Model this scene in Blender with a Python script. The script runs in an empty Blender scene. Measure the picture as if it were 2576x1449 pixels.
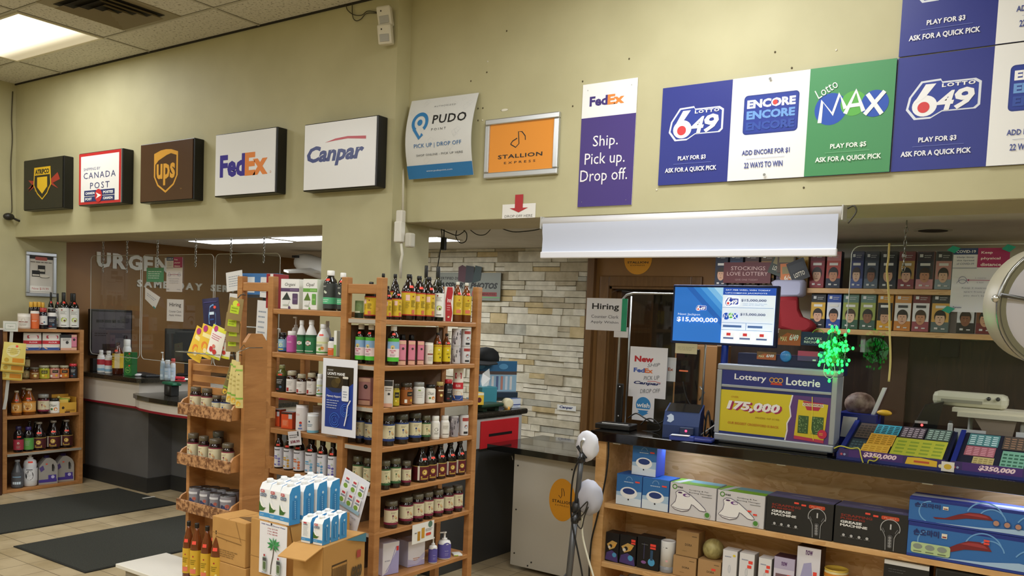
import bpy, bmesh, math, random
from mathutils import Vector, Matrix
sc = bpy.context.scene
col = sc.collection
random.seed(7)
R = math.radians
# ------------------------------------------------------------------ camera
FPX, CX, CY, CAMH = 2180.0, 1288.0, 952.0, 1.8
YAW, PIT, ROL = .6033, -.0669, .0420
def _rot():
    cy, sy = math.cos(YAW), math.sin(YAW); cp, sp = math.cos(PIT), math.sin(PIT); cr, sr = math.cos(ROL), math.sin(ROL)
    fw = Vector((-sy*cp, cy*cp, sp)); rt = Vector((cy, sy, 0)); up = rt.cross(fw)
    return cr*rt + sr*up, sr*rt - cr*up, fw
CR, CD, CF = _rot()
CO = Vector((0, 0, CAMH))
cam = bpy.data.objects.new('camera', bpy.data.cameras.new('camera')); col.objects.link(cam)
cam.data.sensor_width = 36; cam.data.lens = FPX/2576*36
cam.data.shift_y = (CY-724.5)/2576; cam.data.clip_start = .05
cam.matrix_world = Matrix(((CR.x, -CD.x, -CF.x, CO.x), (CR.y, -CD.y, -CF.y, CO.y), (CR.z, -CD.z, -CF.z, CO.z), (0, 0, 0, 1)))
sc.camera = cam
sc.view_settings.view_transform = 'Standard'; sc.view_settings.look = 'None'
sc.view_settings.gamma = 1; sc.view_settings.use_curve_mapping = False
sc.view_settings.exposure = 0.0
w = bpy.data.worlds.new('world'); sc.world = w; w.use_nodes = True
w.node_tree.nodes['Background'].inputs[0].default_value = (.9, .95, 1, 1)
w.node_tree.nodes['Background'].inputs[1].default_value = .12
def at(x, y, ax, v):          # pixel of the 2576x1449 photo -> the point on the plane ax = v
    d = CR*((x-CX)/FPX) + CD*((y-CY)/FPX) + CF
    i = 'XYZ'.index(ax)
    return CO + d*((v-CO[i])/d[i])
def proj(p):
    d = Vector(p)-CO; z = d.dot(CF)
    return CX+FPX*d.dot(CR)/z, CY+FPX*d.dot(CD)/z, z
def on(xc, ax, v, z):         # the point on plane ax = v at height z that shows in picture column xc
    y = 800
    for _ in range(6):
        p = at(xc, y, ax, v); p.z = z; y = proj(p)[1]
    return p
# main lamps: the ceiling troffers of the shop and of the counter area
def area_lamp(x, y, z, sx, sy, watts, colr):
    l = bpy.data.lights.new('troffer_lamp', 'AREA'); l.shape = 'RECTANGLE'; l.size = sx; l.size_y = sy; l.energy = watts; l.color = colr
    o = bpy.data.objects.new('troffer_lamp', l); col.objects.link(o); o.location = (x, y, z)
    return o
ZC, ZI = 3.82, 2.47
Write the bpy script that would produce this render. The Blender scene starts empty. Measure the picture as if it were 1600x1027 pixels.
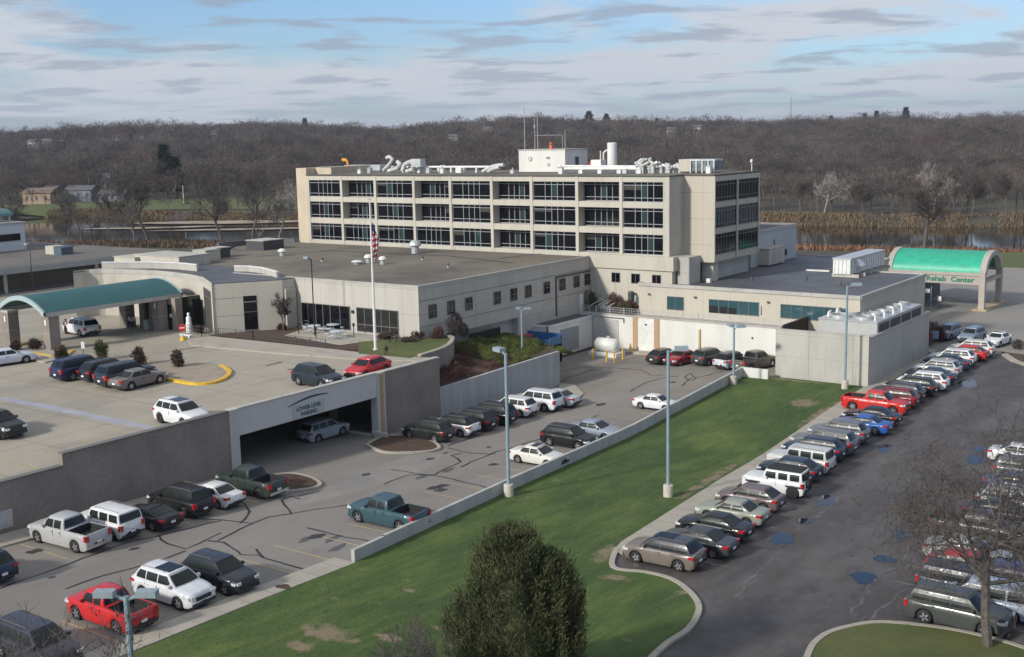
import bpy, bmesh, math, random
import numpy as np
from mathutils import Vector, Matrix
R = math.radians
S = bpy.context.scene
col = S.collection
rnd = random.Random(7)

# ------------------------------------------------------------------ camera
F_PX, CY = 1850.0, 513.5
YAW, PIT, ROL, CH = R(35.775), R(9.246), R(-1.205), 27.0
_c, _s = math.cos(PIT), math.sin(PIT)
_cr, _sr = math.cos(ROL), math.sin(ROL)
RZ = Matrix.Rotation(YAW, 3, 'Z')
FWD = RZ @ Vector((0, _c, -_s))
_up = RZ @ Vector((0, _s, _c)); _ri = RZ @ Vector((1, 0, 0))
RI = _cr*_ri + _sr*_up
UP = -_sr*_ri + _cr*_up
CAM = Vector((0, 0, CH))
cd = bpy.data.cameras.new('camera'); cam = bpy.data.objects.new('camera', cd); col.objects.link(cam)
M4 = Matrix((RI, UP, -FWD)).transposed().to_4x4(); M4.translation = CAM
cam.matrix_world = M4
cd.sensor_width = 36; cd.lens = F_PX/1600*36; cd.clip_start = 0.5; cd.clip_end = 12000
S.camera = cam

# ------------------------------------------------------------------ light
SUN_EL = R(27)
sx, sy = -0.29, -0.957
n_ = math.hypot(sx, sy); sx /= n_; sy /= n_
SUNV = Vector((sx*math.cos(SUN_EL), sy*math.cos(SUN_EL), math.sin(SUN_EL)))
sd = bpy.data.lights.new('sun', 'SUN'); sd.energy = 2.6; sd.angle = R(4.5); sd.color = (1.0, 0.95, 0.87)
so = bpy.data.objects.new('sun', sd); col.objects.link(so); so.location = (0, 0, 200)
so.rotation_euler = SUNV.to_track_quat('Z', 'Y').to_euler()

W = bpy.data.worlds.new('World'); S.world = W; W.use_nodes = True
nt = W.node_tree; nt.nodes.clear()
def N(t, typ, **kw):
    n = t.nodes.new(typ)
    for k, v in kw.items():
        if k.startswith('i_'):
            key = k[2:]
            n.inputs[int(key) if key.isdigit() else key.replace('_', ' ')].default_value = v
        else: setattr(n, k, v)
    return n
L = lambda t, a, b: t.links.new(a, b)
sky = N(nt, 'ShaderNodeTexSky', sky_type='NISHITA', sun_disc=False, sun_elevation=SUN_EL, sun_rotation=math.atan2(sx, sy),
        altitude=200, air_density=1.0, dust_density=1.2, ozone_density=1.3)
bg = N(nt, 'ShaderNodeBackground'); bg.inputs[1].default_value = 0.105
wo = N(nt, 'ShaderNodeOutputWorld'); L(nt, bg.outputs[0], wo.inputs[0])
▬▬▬
Exercise:
What is the number of lines holding the word "that"? State it alone.

Final result:
2